**Given instruction**: Return each line of the data below verbatim; pictures are to be left out.

**Data lines**:
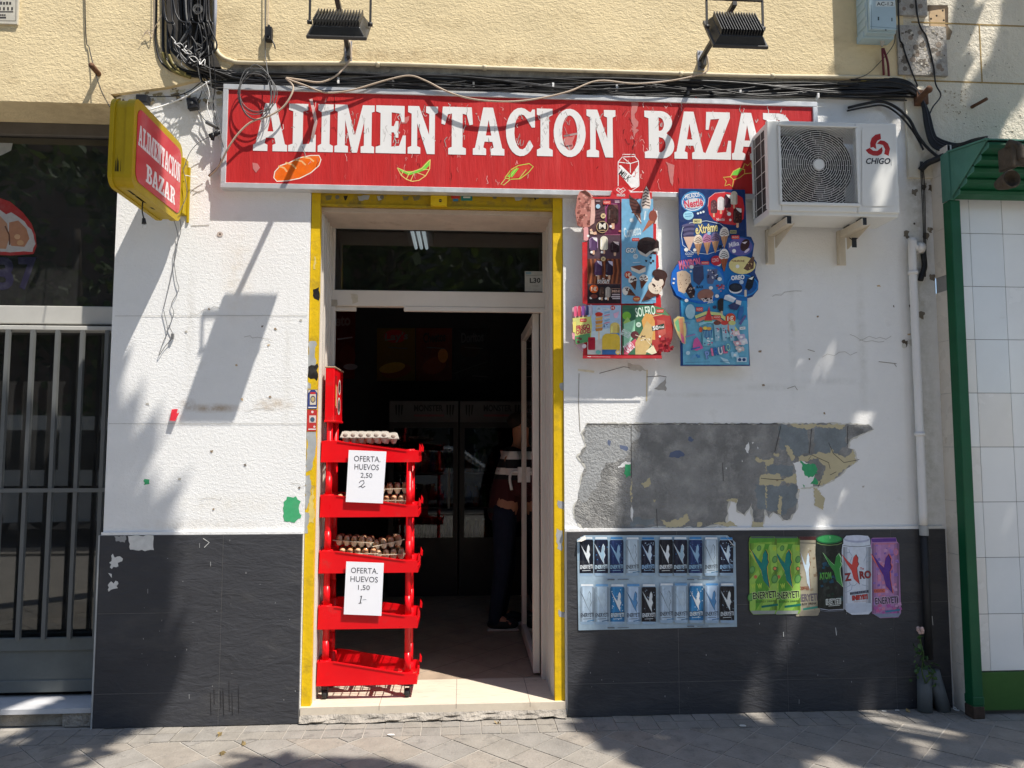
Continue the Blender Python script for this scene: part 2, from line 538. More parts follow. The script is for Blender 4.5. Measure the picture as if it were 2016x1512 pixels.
for k in range(26):
    x_, y_ = R.choice(((R.uniform(250, 590), R.uniform(600, 1040)), (R.uniform(1480, 1790), R.uniform(560, 1030))))
    A.poly(rough_poly([(x_, y_), (x_ + R.uniform(2, 7), y_ - 1), (x_ + R.uniform(3, 8), y_ + R.uniform(2, 5)), (x_ + 1, y_ + 3)], 1, 3), R.choice((C(150, 130, 105), C(185, 180, 170), C(120, 110, 100), C(200, 175, 140))))
A.ell(433, 461, 6, 5, C(190, 175, 165)); A.ell(433, 461, 2, 2, C(70, 60, 55))
A.line([(226, 622), (605, 621)], 1.2, C(196, 194, 190)); A.line([(214, 834), (603, 834)], 1.2, C(196, 194, 190))
for k in range(9):
    x_, y_ = R.choice(((R.uniform(260, 580), R.uniform(450, 1000)), (R.uniform(1350, 1780), R.uniform(560, 820)))); L_ = [(x_, y_)]
    for j in range(6): L_.append((L_[-1][0] + R.uniform(4, 14), L_[-1][1] + R.uniform(-7, 7)))
    A.line(L_, .7, C(165, 160, 152))
# flaking paint beside the cables, top right
for k in range(34):
    x_ = R.uniform(1775, 1832); y_ = R.uniform(190, 700); s_ = R.uniform(3, 11)
    A.poly(rough_poly([(x_, y_), (x_ + s_, y_ + 1), (x_ + s_ * .8, y_ + s_ * 1.4), (x_ - 1, y_ + s_)], 2, 3), R.choice((C(120, 112, 100), C(205, 203, 195), C(150, 143, 128), C(90, 80, 70))))
for k in range(60):
    x_ = R.uniform(225, 430); y_ = R.uniform(172, 200) + (x_ - 225) * .02
    A.poly(rough_poly([(x_, y_), (x_ + R.uniform(4, 16), y_ - 2), (x_ + R.uniform(4, 14), y_ + R.uniform(2, 7)), (x_ + 2, y_ + 5)], 2, 4), R.choice((C(232, 228, 215), C(120, 108, 85), C(150, 138, 110), C(205, 198, 175))))
b.build("ground_floor_wall", bld)

# bare cement where the paint has come off, right of the door
b = MB()
A = Art(b, -.002, crop=(1120, 820, 3.305), step=.00003, rough=.9)
A.poly(rough_poly([(112, 42), (1815, 43), (1950, 48), (1986, 85), (1905, 122), (1838, 156), (1824, 205), (1858, 212), (1880, 294), (1805, 348), (1725, 420), (1640, 460), (1602, 464), (1500, 468), (1488, 604), (1446, 675), (1390, 680), (1368, 650), (1330, 628), (1304, 664), (1280, 640), (1272, 698), (1198, 698), (1180, 600), (1146, 650), (1088, 618), (1092, 555), (1064, 540), (1040, 596), (1034, 708), (900, 722), (560, 722), (400, 740), (85, 738), (32, 660), (26, 590), (66, 520), (76, 400), (102, 332), (46, 260), (106, 190), (76, 110)], 6, 16), mat("paint_edge", (.60, .58, .52), .9, var=.2, vs=20))
A.poly(rough_poly([(120, 47), (420, 50), (780, 48), (1180, 50), (1500, 47), (1810, 48), (1945, 52), (1978, 85), (1900, 115), (1830, 150), (1815, 205), (1850, 215), (1870, 290), (1800, 340), (1720, 410), (1640, 450), (1600, 455), (1490, 460), (1480, 600), (1440, 665), (1395, 670), (1375, 640), (1330, 620), (1300, 655), (1275, 600), (1265, 690), (1205, 690), (1190, 560), (1140, 640), (1095, 610), (1100, 545), (1060, 530), (1030, 590), (1025, 700), (900, 715), (700, 725), (560, 715), (400, 735), (250, 728), (90, 732), (40, 660), (35, 590), (75, 520), (85, 400), (110, 330), (55, 260), (115, 190), (85, 110)], 9, 22), cem)
bl = C(105, 115, 120); blu = C(95, 110, 150)
A.poly(rough_poly([(100, 70), (420, 60), (470, 110), (400, 200), (360, 280), (240, 300), (180, 470), (90, 560), (60, 530), (90, 400), (115, 330), (75, 260), (118, 190)], 14, 30), mat("pale_cement", (.33, .335, .335), .9, var=.16, vs=6, bump=.008, bs=60))
for p_ in ([(330, 185), (385, 200), (375, 225), (335, 210)], [(255, 150), (275, 160), (268, 195), (252, 180)], [(780, 130), (815, 150), (800, 165), (775, 155)], [(660, 235), (720, 220), (755, 250), (700, 270), (650, 262)]):
    A.poly(rough_poly(p_, 6, 12), C(95, 105, 130))
for p_ in ([(1370, 60), (1560, 70), (1560, 240), (1480, 260), (1370, 200)], [(1600, 70), (1800, 80), (1800, 200), (1730, 240), (1600, 240)], [(1210, 440), (1480, 450), (1480, 560), (1400, 640), (1230, 600)], [(420, 660), (560, 660), (560, 705), (400, 712)], [(1300, 300), (1460, 320), (1450, 400), (1300, 380)]):
    A.poly(rough_poly(p_, 12, 18), mat("blue_grey_cement", (.215, .245, .26), .9, var=.2, vs=9, bump=.008, bs=70))
cr = mat("old_cream_paint", (.52, .455, .29), .8, var=.08)
for p_ in ([(1440, 50), (1810, 50), (1780, 80), (1700, 72), (1600, 66), (1560, 82), (1480, 72)],
           [(1560, 250), (1640, 232), (1700, 240), (1705, 195), (1730, 240), (1800, 268), (1850, 215), (1868, 295), (1780, 350), (1720, 412), (1640, 450), (1610, 440), (1660, 380), (1670, 330), (1620, 270), (1500, 300), (1490, 260)],
           [(1405, 185), (1440, 200), (1470, 270), (1450, 290), (1430, 250)], [(1210, 258), (1260, 285), (1330, 270), (1330, 305), (1290, 320), (1275, 370), (1280, 300), (1220, 290)],
           [(1250, 378), (1370, 372), (1380, 410), (1480, 370), (1485, 445), (1380, 420), (1370, 450), (1240, 445)], [(470, 440), (530, 398), (535, 440), (490, 465)],
           [(590, 668), (640, 688), (740, 660), (765, 620), (785, 680), (740, 715), (640, 722)], [(920, 690), (1060, 685), (1100, 715), (1010, 712)], [(835, 690), (868, 690), (860, 715), (832, 715)],
           [(1192, 685), (1265, 690), (1263, 728), (1190, 728)], [(1595, 460), (1632, 480), (1665, 545), (1655, 610), (1600, 580)], [(1280, 450), (1290, 460), (1285, 600), (1276, 520)], [(1370, 510), (1385, 520), (1380, 640), (1355, 630)],
           [(405, 400), (412, 420), (408, 560), (402, 480)], [(1335, 235), (1370, 245), (1365, 262), (1335, 255)], [(545, 535), (565, 540), (560, 560)], [(1020, 540), (1100, 535), (1095, 560), (1030, 550)]):
    A.poly(rough_poly(p_, 7, 9), cr)
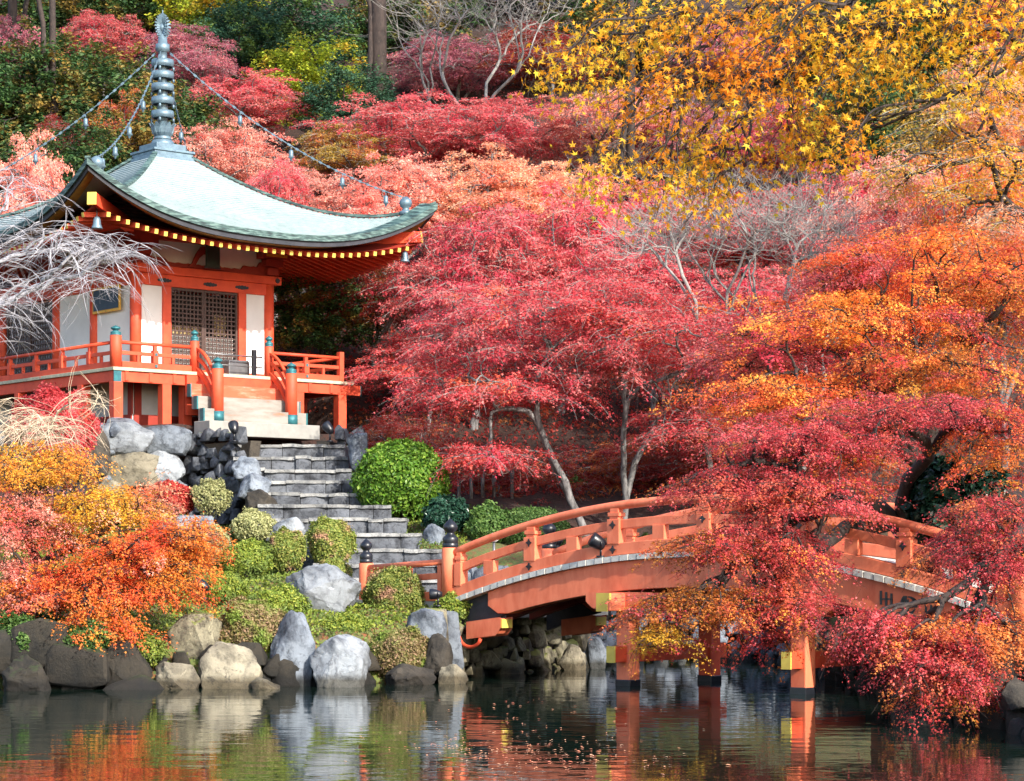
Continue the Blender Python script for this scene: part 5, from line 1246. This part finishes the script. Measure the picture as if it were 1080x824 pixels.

**Answer to this exercise**:
Continue the Blender Python script for this scene: part 2, from line 538. More parts follow. The script is for Blender 4.5. Measure the picture as if it were 2016x1512 pixels.
for k in range(26):
    x_, y_ = R.choice(((R.uniform(250, 590), R.uniform(600, 1040)), (R.uniform(1480, 1790), R.uniform(560, 1030))))
    A.poly(rough_poly([(x_, y_), (x_ + R.uniform(2, 7), y_ - 1), (x_ + R.uniform(3, 8), y_ + R.uniform(2, 5)), (x_ + 1, y_ + 3)], 1, 3), R.choice((C(150, 130, 105), C(185, 180, 170), C(120, 110, 100), C(200, 175, 140))))
A.ell(433, 461, 6, 5, C(190, 175, 165)); A.ell(433, 461, 2, 2, C(70, 60, 55))
A.line([(226, 622), (605, 621)], 1.2, C(196, 194, 190)); A.line([(214, 834), (603, 834)], 1.2, C(196, 194, 190))
for k in range(9):
    x_, y_ = R.choice(((R.uniform(260, 580), R.uniform(450, 1000)), (R.uniform(1350, 1780), R.uniform(560, 820)))); L_ = [(x_, y_)]
    for j in range(6): L_.append((L_[-1][0] + R.uniform(4, 14), L_[-1][1] + R.uniform(-7, 7)))
    A.line(L_, .7, C(165, 160, 152))
# flaking paint beside the cables, top right
for k in range(34):
    x_ = R.uniform(1775, 1832); y_ = R.uniform(190, 700); s_ = R.uniform(3, 11)
    A.poly(rough_poly([(x_, y_), (x_ + s_, y_ + 1), (x_ + s_ * .8, y_ + s_ * 1.4), (x_ - 1, y_ + s_)], 2, 3), R.choice((C(120, 112, 100), C(205, 203, 195), C(150, 143, 128), C(90, 80, 70))))
for k in range(60):
    x_ = R.uniform(225, 430); y_ = R.uniform(172, 200) + (x_ - 225) * .02
    A.poly(rough_poly([(x_, y_), (x_ + R.uniform(4, 16), y_ - 2), (x_ + R.uniform(4, 14), y_ + R.uniform(2, 7)), (x_ + 2, y_ + 5)], 2, 4), R.choice((C(232, 228, 215), C(120, 108, 85), C(150, 138, 110), C(205, 198, 175))))
b.build("ground_floor_wall", bld)

# bare cement where the paint has come off, right of the door
b = MB()
A = Art(b, -.002, crop=(1120, 820, 3.305), step=.00003, rough=.9)
A.poly(rough_poly([(112, 42), (1815, 43), (1950, 48), (1986, 85), (1905, 122), (1838, 156), (1824, 205), (1858, 212), (1880, 294), (1805, 348), (1725, 420), (1640, 460), (1602, 464), (1500, 468), (1488, 604), (1446, 675), (1390, 680), (1368, 650), (1330, 628), (1304, 664), (1280, 640), (1272, 698), (1198, 698), (1180, 600), (1146, 650), (1088, 618), (1092, 555), (1064, 540), (1040, 596), (1034, 708), (900, 722), (560, 722), (400, 740), (85, 738), (32, 660), (26, 590), (66, 520), (76, 400), (102, 332), (46, 260), (106, 190), (76, 110)], 6, 16), mat("paint_edge", (.60, .58, .52), .9, var=.2, vs=20))
A.poly(rough_poly([(120, 47), (420, 50), (780, 48), (1180, 50), (1500, 47), (1810, 48), (1945, 52), (1978, 85), (1900, 115), (1830, 150), (1815, 205), (1850, 215), (1870, 290), (1800, 340), (1720, 410), (1640, 450), (1600, 455), (1490, 460), (1480, 600), (1440, 665), (1395, 670), (1375, 640), (1330, 620), (1300, 655), (1275, 600), (1265, 690), (1205, 690), (1190, 560), (1140, 640), (1095, 610), (1100, 545), (1060, 530), (1030, 590), (1025, 700), (900, 715), (700, 725), (560, 715), (400, 735), (250, 728), (90, 732), (40, 660), (35, 590), (75, 520), (85, 400), (110, 330), (55, 260), (115, 190), (85, 110)], 9, 22), cem)
bl = C(105, 115, 120); blu = C(95, 110, 150)
A.poly(rough_poly([(100, 70), (420, 60), (470, 110), (400, 200), (360, 280), (240, 300), (180, 470), (90, 560), (60, 530), (90, 400), (115, 330), (75, 260), (118, 190)], 14, 30), mat("pale_cement", (.33, .335, .335), .9, var=.16, vs=6, bump=.008, bs=60))
for p_ in ([(330, 185), (385, 200), (375, 225), (335, 210)], [(255, 150), (275, 160), (268, 195), (252, 180)], [(780, 130), (815, 150), (800, 165), (775, 155)], [(660, 235), (720, 220), (755, 250), (700, 270), (650, 262)]):
    A.poly(rough_poly(p_, 6, 12), C(95, 105, 130))
for p_ in ([(1370, 60), (1560, 70), (1560, 240), (1480, 260), (1370, 200)], [(1600, 70), (1800, 80), (1800, 200), (1730, 240), (1600, 240)], [(1210, 440), (1480, 450), (1480, 560), (1400, 640), (1230, 600)], [(420, 660), (560, 660), (560, 705), (400, 712)], [(1300, 300), (1460, 320), (1450, 400), (1300, 380)]):
    A.poly(rough_poly(p_, 12, 18), mat("blue_grey_cement", (.215, .245, .26), .9, var=.2, vs=9, bump=.008, bs=70))
cr = mat("old_cream_paint", (.52, .455, .29), .8, var=.08)
for p_ in ([(1440, 50), (1810, 50), (1780, 80), (1700, 72), (1600, 66), (1560, 82), (1480, 72)],
           [(1560, 250), (1640, 232), (1700, 240), (1705, 195), (1730, 240), (1800, 268), (1850, 215), (1868, 295), (1780, 350), (1720, 412), (1640, 450), (1610, 440), (1660, 380), (1670, 330), (1620, 270), (1500, 300), (1490, 260)],
           [(1405, 185), (1440, 200), (1470, 270), (1450, 290), (1430, 250)], [(1210, 258), (1260, 285), (1330, 270), (1330, 305), (1290, 320), (1275, 370), (1280, 300), (1220, 290)],
           [(1250, 378), (1370, 372), (1380, 410), (1480, 370), (1485, 445), (1380, 420), (1370, 450), (1240, 445)], [(470, 440), (530, 398), (535, 440), (490, 465)],
           [(590, 668), (640, 688), (740, 660), (765, 620), (785, 680), (740, 715), (640, 722)], [(920, 690), (1060, 685), (1100, 715), (1010, 712)], [(835, 690), (868, 690), (860, 715), (832, 715)],
           [(1192, 685), (1265, 690), (1263, 728), (1190, 728)], [(1595, 460), (1632, 480), (1665, 545), (1655, 610), (1600, 580)], [(1280, 450), (1290, 460), (1285, 600), (1276, 520)], [(1370, 510), (1385, 520), (1380, 640), (1355, 630)],
           [(405, 400), (412, 420), (408, 560), (402, 480)], [(1335, 235), (1370, 245), (1365, 262), (1335, 255)], [(545, 535), (565, 540), (560, 560)], [(1020, 540), (1100, 535), (1095, 560), (1030, 550)]):
    A.poly(rough_poly(p_, 7, 9), cr)
Continue the Blender Python script for this scene: part 5, from line 1246. This part finishes the script. Measure the picture as if it were 1080x824 pixels.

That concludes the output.